- **Task instructions**:
Extract every line that includes the string "Write".

- **Provided information**:
————
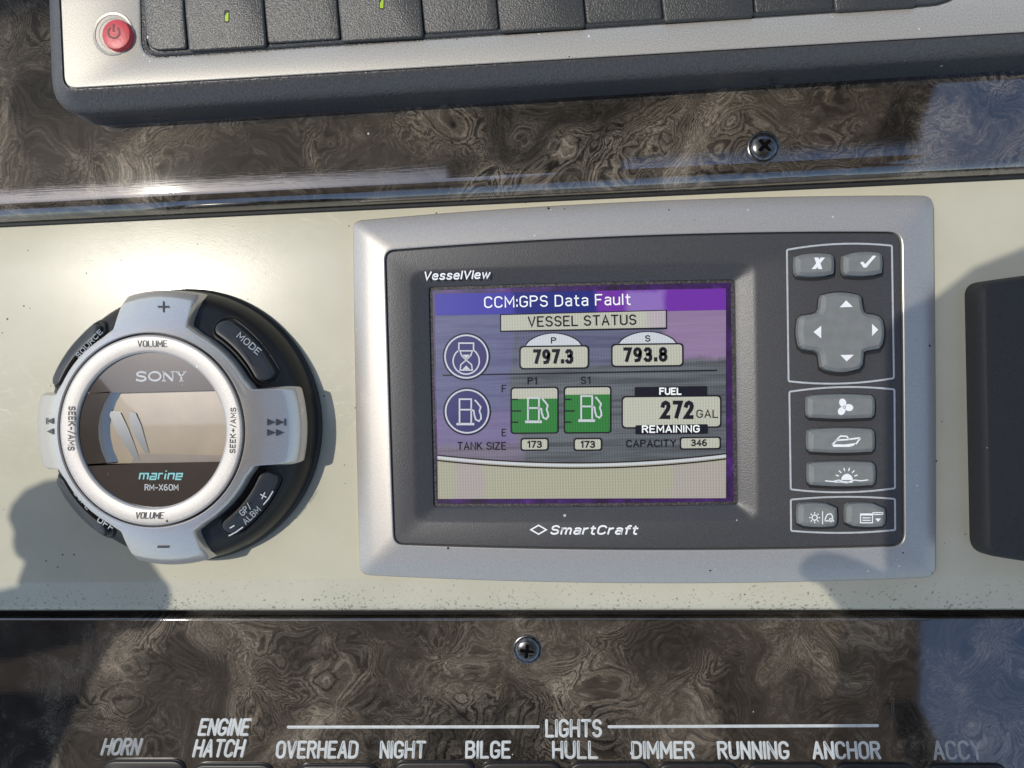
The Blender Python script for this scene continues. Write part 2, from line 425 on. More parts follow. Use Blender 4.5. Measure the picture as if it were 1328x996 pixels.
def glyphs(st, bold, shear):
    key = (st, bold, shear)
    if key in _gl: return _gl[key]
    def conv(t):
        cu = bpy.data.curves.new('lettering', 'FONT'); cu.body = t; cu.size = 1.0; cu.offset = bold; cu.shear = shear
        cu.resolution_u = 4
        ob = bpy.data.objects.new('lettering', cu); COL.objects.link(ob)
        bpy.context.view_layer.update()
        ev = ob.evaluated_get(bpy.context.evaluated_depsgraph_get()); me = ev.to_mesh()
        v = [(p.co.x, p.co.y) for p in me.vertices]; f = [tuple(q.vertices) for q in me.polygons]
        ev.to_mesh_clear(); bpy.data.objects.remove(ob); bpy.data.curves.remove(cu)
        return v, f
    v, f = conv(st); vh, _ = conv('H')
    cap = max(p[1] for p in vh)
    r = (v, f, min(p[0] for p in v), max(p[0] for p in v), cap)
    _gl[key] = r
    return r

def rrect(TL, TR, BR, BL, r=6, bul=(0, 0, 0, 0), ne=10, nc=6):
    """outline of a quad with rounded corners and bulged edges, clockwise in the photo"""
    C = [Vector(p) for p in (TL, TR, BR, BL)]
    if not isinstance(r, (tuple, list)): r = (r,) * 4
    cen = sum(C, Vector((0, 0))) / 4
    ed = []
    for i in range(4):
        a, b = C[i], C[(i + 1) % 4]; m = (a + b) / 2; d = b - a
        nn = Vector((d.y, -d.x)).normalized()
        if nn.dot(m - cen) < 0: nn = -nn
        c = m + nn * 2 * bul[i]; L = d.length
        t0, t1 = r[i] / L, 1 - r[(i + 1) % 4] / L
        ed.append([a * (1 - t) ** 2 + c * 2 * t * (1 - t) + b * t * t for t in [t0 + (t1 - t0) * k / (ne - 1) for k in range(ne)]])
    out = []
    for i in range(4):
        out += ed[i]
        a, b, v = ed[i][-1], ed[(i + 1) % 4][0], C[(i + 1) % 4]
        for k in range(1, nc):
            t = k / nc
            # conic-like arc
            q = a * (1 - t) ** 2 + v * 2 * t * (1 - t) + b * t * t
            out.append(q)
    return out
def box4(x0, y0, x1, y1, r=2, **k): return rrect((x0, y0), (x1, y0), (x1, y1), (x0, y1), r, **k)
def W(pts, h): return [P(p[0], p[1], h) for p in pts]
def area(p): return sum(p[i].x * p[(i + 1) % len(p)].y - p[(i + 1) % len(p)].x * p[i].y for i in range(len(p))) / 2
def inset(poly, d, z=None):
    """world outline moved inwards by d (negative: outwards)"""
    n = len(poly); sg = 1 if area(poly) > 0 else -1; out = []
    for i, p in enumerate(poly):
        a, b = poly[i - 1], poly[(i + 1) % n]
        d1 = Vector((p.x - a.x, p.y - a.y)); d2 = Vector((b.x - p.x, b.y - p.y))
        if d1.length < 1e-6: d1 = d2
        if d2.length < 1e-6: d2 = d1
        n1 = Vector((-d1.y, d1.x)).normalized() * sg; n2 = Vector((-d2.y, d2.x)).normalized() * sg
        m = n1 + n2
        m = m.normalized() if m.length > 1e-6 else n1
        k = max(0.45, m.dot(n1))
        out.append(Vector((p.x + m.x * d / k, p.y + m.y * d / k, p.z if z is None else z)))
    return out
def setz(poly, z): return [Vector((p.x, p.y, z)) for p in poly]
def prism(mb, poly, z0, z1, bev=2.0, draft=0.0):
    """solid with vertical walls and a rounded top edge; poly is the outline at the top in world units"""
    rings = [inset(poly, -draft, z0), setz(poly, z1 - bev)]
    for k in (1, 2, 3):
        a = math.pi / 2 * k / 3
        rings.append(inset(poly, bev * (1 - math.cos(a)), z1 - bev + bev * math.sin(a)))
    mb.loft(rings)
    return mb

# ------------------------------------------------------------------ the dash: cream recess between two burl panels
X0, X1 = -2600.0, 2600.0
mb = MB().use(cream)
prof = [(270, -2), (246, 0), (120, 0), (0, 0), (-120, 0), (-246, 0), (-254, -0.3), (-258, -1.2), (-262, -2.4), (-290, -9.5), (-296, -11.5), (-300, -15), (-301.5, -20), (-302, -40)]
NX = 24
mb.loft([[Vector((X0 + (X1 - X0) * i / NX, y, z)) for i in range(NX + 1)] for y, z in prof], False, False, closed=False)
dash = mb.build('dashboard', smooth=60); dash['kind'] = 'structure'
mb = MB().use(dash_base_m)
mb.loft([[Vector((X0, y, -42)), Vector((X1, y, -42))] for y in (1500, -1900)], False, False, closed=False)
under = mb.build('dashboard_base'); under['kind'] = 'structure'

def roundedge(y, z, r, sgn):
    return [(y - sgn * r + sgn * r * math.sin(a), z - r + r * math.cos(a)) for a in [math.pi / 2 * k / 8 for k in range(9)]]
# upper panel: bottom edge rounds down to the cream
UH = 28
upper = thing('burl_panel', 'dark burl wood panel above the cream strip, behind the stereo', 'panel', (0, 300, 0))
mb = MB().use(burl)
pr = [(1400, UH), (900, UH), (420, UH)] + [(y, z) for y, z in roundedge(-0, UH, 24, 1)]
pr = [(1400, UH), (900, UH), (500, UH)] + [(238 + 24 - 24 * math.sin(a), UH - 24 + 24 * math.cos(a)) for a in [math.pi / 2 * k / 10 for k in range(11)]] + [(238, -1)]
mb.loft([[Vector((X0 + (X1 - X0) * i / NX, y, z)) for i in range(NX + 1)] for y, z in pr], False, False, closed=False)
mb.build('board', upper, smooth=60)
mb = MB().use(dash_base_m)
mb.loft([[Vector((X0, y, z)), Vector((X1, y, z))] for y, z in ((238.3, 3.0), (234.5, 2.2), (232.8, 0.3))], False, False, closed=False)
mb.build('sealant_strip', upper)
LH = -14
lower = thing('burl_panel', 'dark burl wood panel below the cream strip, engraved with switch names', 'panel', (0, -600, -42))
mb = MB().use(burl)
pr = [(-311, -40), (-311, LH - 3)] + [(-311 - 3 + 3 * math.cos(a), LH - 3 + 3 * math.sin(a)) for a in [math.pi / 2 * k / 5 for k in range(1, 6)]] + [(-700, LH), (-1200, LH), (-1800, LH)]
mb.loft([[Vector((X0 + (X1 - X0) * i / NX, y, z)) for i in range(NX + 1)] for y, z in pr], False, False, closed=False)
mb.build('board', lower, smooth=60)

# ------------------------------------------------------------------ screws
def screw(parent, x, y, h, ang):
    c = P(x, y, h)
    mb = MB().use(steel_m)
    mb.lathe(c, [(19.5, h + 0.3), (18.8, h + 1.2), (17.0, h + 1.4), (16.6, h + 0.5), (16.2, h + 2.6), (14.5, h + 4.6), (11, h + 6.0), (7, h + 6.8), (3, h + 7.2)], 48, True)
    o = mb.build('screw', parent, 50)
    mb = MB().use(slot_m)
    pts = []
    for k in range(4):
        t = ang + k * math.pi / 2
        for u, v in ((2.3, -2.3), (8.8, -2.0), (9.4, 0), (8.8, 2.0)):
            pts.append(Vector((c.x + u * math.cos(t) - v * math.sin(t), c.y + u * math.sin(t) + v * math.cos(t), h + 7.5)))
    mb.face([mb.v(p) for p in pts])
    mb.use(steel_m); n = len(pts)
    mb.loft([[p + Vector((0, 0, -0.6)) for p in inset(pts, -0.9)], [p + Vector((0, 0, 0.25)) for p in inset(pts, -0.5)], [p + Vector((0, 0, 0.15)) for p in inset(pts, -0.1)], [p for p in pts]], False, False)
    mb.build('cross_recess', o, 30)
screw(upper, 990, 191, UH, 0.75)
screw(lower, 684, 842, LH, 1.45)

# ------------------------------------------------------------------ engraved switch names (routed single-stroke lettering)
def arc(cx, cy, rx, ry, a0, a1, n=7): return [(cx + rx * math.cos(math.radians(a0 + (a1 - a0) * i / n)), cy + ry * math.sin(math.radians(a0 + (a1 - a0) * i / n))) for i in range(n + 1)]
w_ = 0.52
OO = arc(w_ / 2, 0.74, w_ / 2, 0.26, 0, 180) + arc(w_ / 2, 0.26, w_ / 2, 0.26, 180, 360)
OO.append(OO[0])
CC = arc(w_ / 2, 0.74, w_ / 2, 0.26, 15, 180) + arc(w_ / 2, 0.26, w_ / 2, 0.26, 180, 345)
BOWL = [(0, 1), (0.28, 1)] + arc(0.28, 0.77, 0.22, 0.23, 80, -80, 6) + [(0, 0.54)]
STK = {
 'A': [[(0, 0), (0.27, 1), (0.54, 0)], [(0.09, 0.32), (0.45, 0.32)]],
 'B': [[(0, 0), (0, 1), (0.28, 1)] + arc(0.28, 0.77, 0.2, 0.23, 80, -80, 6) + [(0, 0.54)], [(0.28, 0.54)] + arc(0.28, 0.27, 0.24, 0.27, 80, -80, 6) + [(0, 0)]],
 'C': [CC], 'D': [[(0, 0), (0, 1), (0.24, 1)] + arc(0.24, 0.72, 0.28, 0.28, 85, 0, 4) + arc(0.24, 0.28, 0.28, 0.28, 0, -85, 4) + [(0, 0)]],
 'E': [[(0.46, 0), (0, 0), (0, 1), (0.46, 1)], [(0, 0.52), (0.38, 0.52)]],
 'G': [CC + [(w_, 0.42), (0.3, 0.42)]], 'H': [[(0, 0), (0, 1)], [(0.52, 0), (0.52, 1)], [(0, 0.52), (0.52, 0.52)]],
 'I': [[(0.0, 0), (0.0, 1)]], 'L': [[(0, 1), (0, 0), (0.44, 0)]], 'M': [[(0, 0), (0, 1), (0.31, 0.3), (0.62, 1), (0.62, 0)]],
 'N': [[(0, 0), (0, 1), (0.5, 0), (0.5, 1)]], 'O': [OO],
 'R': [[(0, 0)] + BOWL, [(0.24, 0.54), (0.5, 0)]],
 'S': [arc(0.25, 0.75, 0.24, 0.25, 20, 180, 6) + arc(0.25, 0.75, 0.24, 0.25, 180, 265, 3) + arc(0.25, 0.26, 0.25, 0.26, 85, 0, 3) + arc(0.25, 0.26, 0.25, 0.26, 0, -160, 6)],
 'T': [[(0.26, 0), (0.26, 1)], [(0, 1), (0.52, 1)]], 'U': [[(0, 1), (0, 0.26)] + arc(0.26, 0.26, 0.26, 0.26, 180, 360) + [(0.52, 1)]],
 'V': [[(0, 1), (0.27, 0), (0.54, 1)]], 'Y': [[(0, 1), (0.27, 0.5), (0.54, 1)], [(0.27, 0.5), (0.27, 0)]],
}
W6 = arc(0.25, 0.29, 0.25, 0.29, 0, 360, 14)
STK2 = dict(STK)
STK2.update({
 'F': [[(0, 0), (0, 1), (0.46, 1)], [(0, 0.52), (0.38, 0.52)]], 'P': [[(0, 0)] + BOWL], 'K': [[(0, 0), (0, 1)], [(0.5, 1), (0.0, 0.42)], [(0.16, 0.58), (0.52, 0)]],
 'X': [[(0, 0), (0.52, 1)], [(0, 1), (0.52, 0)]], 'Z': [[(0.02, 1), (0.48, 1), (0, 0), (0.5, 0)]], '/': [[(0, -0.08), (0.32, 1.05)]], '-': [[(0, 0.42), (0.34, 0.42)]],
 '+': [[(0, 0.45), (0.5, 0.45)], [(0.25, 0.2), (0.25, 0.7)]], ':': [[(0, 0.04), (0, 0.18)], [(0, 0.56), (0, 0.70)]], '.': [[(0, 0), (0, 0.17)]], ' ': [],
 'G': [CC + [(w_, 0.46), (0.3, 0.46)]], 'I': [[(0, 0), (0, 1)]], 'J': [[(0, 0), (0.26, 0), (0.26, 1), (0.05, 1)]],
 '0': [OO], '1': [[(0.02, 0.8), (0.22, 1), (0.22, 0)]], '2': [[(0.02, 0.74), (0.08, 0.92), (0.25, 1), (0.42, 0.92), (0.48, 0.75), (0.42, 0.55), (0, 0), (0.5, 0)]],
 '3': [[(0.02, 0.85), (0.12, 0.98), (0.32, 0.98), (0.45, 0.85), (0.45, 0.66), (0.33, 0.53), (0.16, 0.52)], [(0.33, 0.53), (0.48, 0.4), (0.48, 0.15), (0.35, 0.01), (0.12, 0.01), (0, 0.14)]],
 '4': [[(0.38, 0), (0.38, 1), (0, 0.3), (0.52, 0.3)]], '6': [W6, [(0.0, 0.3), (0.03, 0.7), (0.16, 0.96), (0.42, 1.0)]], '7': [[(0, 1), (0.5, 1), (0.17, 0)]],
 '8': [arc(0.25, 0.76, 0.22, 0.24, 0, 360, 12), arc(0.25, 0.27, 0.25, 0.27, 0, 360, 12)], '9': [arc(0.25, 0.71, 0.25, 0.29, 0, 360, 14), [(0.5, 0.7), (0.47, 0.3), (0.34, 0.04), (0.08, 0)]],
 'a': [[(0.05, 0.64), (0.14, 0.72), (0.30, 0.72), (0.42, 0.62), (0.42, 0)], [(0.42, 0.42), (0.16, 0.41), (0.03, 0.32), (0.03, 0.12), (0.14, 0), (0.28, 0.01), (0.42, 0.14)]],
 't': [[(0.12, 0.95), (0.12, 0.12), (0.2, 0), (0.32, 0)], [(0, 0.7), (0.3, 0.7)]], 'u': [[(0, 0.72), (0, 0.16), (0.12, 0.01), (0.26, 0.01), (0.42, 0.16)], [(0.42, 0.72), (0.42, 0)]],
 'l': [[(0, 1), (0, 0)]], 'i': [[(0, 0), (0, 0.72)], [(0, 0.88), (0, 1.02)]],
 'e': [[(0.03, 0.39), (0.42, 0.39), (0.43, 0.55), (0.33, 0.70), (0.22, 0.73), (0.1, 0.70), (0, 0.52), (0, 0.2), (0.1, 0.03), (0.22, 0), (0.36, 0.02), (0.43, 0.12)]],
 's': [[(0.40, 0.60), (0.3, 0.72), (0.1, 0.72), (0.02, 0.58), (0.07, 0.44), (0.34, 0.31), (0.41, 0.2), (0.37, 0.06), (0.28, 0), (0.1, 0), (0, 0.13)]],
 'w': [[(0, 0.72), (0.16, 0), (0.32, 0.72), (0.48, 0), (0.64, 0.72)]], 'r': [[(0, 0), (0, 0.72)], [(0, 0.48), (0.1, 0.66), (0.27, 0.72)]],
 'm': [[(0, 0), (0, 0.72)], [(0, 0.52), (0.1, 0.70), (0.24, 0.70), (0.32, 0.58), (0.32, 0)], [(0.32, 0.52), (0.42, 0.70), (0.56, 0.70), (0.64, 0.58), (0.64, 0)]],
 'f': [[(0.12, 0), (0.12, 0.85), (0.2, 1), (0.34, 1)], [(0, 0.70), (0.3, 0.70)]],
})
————
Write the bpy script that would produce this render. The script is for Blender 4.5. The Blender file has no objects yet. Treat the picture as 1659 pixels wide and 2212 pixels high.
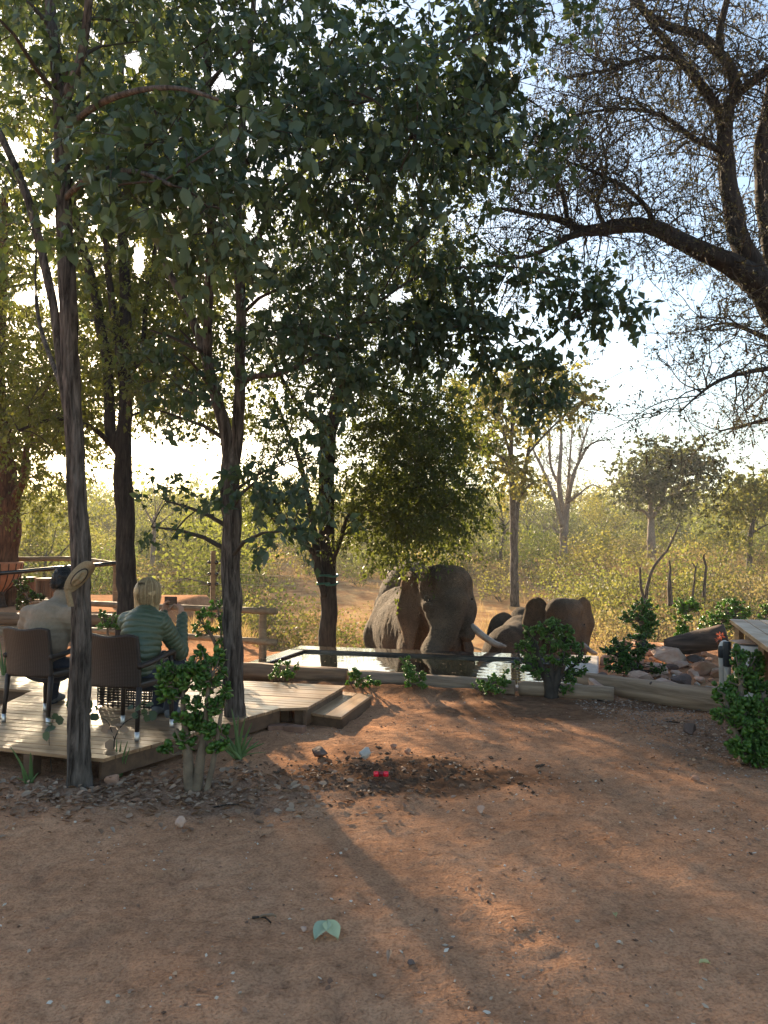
————
- **Result of the exercise**:
The Blender Python script for this scene continues. Write part 2, from line 425 on. More parts follow. Use Blender 4.5. Measure the picture as if it were 1328x996 pixels.
Write the bpy script that would produce this render. The script is for Blender 4.5. The Blender file has no objects yet. Treat the picture as 1659 pixels wide and 2212 pixels high.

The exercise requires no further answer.